There is a widespread convention among SMers that certain clothing accessories worn on the left indicate top, dominant or master/mistress, and worn on the right, bottom, submissive or slave.

The origin of this convention is uncertain: a picturesque (but by no means proven) origin story goes back to the San Francisco Gold Rush of 1849, where women were so scarce that men had to take a woman's role at social dances, and used bandanas in left or right back pockets to indicate whether they were leading or following that night.

The convention was widespread among the old guard leather community on the East Coast of the US in the 1960s, though at one point the code had the reverse meaning on the West Coast. It also came to be used more widely among the gay community, where in a vanilla context left would indicate the insertive 'active' partner in intercourse and right the receptive 'passive' partner.

A variety of accessories have been used to indicate the distinction. The best known is a belt clip key ring -- other possibilities are loops of chain or cockrings (sometimes slipped over the epaulettes of a leather jacket). It can be displayed with items that have a link to more specific activities too: handcuffs, lengths of rope, whips, gasmasks. And it is also used in the Hanky Code system -- see below.
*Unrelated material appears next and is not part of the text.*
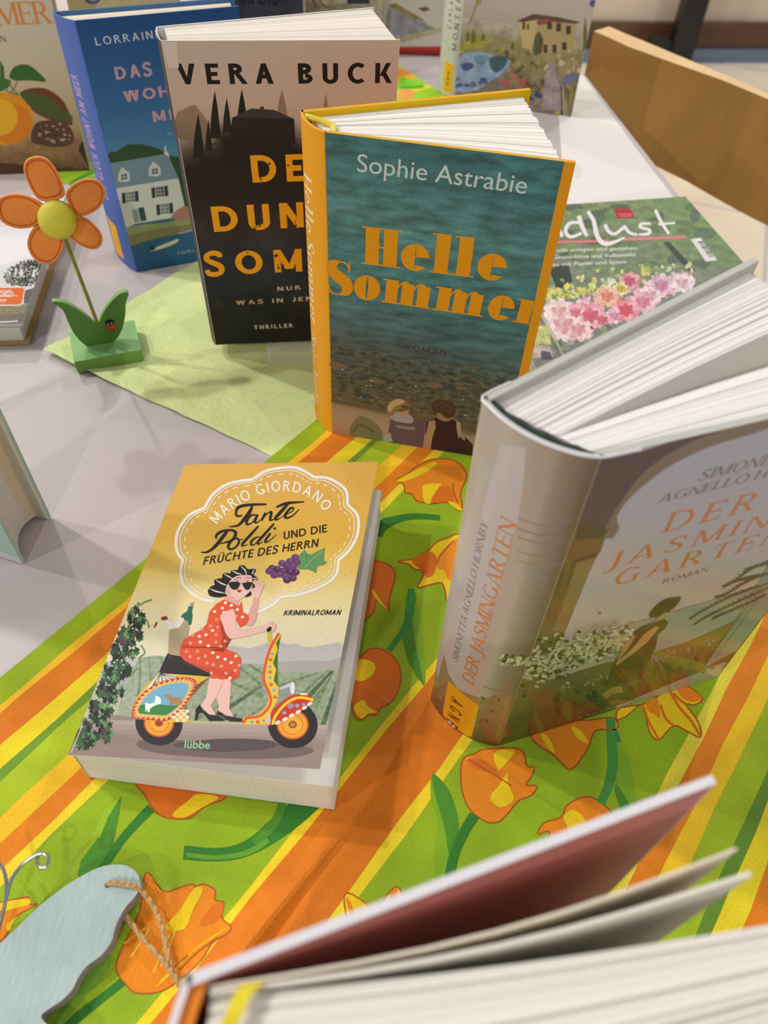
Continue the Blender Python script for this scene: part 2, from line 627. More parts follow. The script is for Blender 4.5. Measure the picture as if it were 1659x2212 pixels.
def glyph(ch, T, h, sf):
    """capital (height 1) or one of the low letters; T stem, h hairline, sf serif reach"""
    P = []

    def R(x0, y0, x1, y1):
        P.append([(x0, y0), (x1, y0), (x1, y1), (x0, y1)])

    def D(x0, y0, x1, y1, w):
        P.append([(x0, y0), (x0 + w, y0), (x1 + w, y1), (x1, y1)])

    def S(xa, xb, y):
        if sf:
            P.append([(xa - sf, y), (xb + sf, y), (xb + sf, y + h * 0.9), (xa - sf, y + h * 0.9)])

    def ST(pts):
        P.extend(stroke_polys(pts))
    t0 = 1 - h * 0.9
    if ch in 'OQ':
        P += ring(.42, .5, .42, .52, 0, 360, T, h, 28)
        w = .84
    elif ch == 'Ö':
        P += ring(.42, .5, .42, .52, 0, 360, T, h, 28)
        R(.2, 1.1, .34, 1.24); R(.5, 1.1, .64, 1.24)
        w = .84
    elif ch == 'C':
        P += ring(.42, .5, .42, .52, 48, 312, T, h, 24)
        if sf:
            R(.66, .68, .72, .96)
        w = .74
    elif ch == 'G':
        P += ring(.42, .5, .42, .52, 45, 330, T, h, 24)
        R(.74 - T, 0.06, .74, .44)
        S(.74 - T, .74, .4) if sf else R(.44, .44 - h, .74, .44)
        w = .78
    elif ch == 'D':
        R(0, 0, T, 1); S(0, T, 0); S(0, T, t0)
        P += ring(.3, .5, .44, .5, -90, 90, T, h)
        R(T, 0, .3, h); R(T, 1 - h, .3, 1)
        w = .74
    elif ch in 'BPR':
        R(0, 0, T, 1); S(0, T, 0); S(0, T, t0)
        P += ring(.26, .74, .28, .26, -90, 90, T, h)
        R(T, 1 - h, .26, 1); R(T, .48, .26, .48 + h)
        w = .56
        if ch == 'B':
            P += ring(.28, .25, .31, .25, -90, 90, T, h)
            R(T, 0, .28, h)
            w = .6
        if ch == 'R':
            D(.62 - T * .6, 0, .22, .5, T * 1.1)
            if sf:
                R(.6 - T, 0, .66 + sf, h * .9)
            w = .64
    elif ch in 'EFL':
        R(0, 0, T, 1); S(0, T, 0); S(0, T, t0)
        w = .52
        if ch in 'EL':
            R(0, 0, w, h)
            if sf:
                P.append([(w - .05, 0), (w, 0), (w + .03, .24), (w, .24)])
        if ch in 'EF':
            R(0, 1 - h, w, 1); R(0, .5 - h / 2, w * .88, .5 + h / 2)
            if sf:
                P.append([(w - .05, 1), (w, 1), (w, .78), (w - .03, .78)])
                R(w * .88 - .03, .4, w * .88, .6)
    elif ch == 'H':
        R(0, 0, T, 1); R(.7 - T, 0, .7, 1); R(T, .5 - h / 2, .7 - T, .5 + h / 2)
        for x in (0, .7 - T):
            S(x, x + T, 0); S(x, x + T, t0)
        w = .7
    elif ch == 'I':
        R(0, 0, T, 1); S(0, T, 0); S(0, T, t0)
        w = T
    elif ch == 'J':
        if sf:
            R(.2, -.05, .2 + T, 1); S(.2, .2 + T, t0)
            ST([(.2 + T / 2, 0.02, T), (.16, -.18, T * .8), (.04, -.26, h), (-.06, -.2, h * 1.5)])
            w = .2 + T
        else:
            R(.36 - T, .22, .36, 1)
            P += ring(.18, .22, .18, .24, -180, 0, T, h)
            w = .36
    elif ch == 'K':
        R(0, 0, T, 1); S(0, T, 0); S(0, T, t0)
        D(T * .9, .36, .56 - h * .6, 1, max(h, T * .9) if not sf else h * 1.4)
        D(.64 - T * .7, 0, .22, .56, T * 1.1)
        w = .66
    elif ch == 'M':
        R(0, 0, h if sf else T, 1); R(.86 - T, 0, .86, 1)
        D(.4 - T * .35, 0.02 if sf else .14, 0, 1, T * 1.1)
        D(.4 - T * .1, 0.02 if sf else .14, .86 - T * .9, 1, h * 1.3 if sf else T)
        S(0, h, 0); S(.86 - T, .86, 0); S(0, T, t0); S(.86 - T, .86, t0)
        w = .86
    elif ch == 'N':
        R(0, 0, h if sf else T, 1); R(.7 - (h if sf else T), 0, .7, 1)
        D(.7 - T * 1.15, 0, 0, 1, T * 1.15)
        S(0, h, 0); S(.7 - h, .7, t0); S(0, T * .6, t0)
        w = .7
    elif ch in 'SŞ':
        a = max(T, h)
        ST([(.5, .78, h * .7), (.44, .92, h * 1.05), (.28, .965, h * 1.05), (.1, .87, a * .85), (.09, .68, a * .95), (.27, .53, a * 1.1), (.45, .38, a * 1.05), (.47, .16, a * .85), (.3, .035, h * 1.05), (.1, .06, h * 1.05), (.02, .24, h * .7)])
        if sf:
            R(.49, .7, .53, .98); R(0, .02, .04, .3)
        w = .56
    elif ch == 'T':
        R(.3 - T / 2, 0, .3 + T / 2, 1); R(0, 1 - h, .6, 1); S(.3 - T / 2, .3 + T / 2, 0)
        if sf:
            R(0, .78, .03, 1); R(.57, .78, .6, 1)
        w = .6
    elif ch in 'UÜ':
        R(0, .3, T, 1); R(.64 - T, .3, .64, 1)
        P += ring(.32, .31, .32, .33, 180, 360, T, h)
        if ch == 'Ü':
            R(.12, 1.08, .25, 1.22); R(.39, 1.08, .52, 1.22)
        w = .64
    elif ch in 'VAW':
        def vee(x, wd, fl):
            e = (h if sf else T) * 1.1
            a_ = [[(x, 1), (x + T * 1.1, 1), (x + wd / 2 + T * .4, 0), (x + wd / 2 - T * .5, 0)], [(x + wd - e, 1), (x + wd, 1), (x + wd / 2 + T * .45, 0), (x + wd / 2 - e * .4, 0)]]
            if fl:
                a_ = [[(2 * x + wd - p[0], 1 - p[1]) for p in g] for g in a_]
            P.extend(a_)
        if ch == 'W':
            vee(0, .56, False); vee(.44, .56, False)
            w = 1.0
        else:
            vee(0, .74, ch == 'A')
            w = .74
            if ch == 'A':
                R(.16, .26, .58, .26 + h)
                S(.03, .06, 0); S(.74 - T, .72, 0)
    elif ch == 'Y':
        R(.3 - T / 2, 0, .3 + T / 2, .5); D(.3 - T / 2, .45, 0, 1, T); D(.3 - h / 2, .45, .6 - h, 1, h * 1.2); S(.3 - T / 2, .3 + T / 2, 0)
        S(0, T, t0); S(.56, .6, t0)
        w = .6
    elif ch == 'Z':
        R(0, 0, .58, h); R(0, 1 - h, .58, 1); D(0, 0, .58 - T, 1, T)
        w = .58
    elif ch == 'e':
        P += ring(.31, .34, .31, .36, 12, 322, T, h * .9, 26)
        R(T * .8, .36, .6, .36 + h * .8)
        P += ring(.31, .36, .31, .34, 0, 90, T * .85, h * .9, 10)
        w = .6
    elif ch == 'o':
        P += ring(.33, .34, .33, .36, 0, 360, T, h * .8, 30)
        w = .66
    elif ch == 'l':
        R(.05, 0, .05 + T, 1.04); S(.05, .05 + T, 0); R(-.04, 1.04 - h * .9, .1, 1.04)
        w = .1 + T
    elif ch == 'm':
        for x in (.05, .44, .83):
            R(x, 0, x + T, .62); S(x, x + T, 0)
        R(-.04, .68 - h * .9, .1, .68); R(.05, .5, .05 + T, .68)
        for x in (.05 + T, .44 + T):
            P.append([(x, .52), (x + .03, .6), (x + .1, .67), (x + .16, .69), (x + .24, .66), (x + .39 - T + T, .5), (x + .39, .4), (x + .39 - T * .8, .4), (x + .14, .62), (x + .06, .57), (x, .45)])
        w = .9 + T
    elif ch == 'r':
        R(.05, 0, .05 + T, .68); S(.05, .05 + T, 0); R(-.04, .68 - h * .9, .1, .68)
        ST([(.05 + T, .5, h), (.12 + T, .63, h), (.2 + T, .66, h)])
        P += [[(.05 + T + .15 + .1 * math.cos(k * .628), .57 + .1 * math.sin(k * .628)) for k in range(10)]]
        w = .28 + T
    elif ch == '-':
        R(0, .3, .3, .3 + T); w = .3
    elif ch == '.':
        R(0, 0, T, T); w = T
    else:
        w = .3
    return P, w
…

A less widely-known refinement is that wearing a bunch of keys hanging loose indicates you are available immediatly, whereas wearing one inside a pocket signals you are not seeking a partner there and then. This system would resolve the ambiguity between the convention indicating merely a temporary preference or a more-or-less permanent identity.

The left-right convention is probably the most widely known of all SM visual codes, even outside the scene. In Europe in the mid-1970s, when single ear piercings in men were becoming acceptable to mainstream fashion, it was well-known playground lore that homosexuals identified themselves with a piercing in the right ear: 'Links cool, rechts schwul' (Left cool, right queer). Whether or not there was ever any truth in this, it is still the case that when a man wants to have a single ear piercing, it is in the left ear by default.

Today, when attitudes to roles are perhaps less rigid than they once were, and the need for discretion rather less pressing, such signals are not so common; and indeed with the general fashionability of items such as wallets on chains that loop from side pocket to belt, it is becoming more difficult to be certain that such a meaning is intended.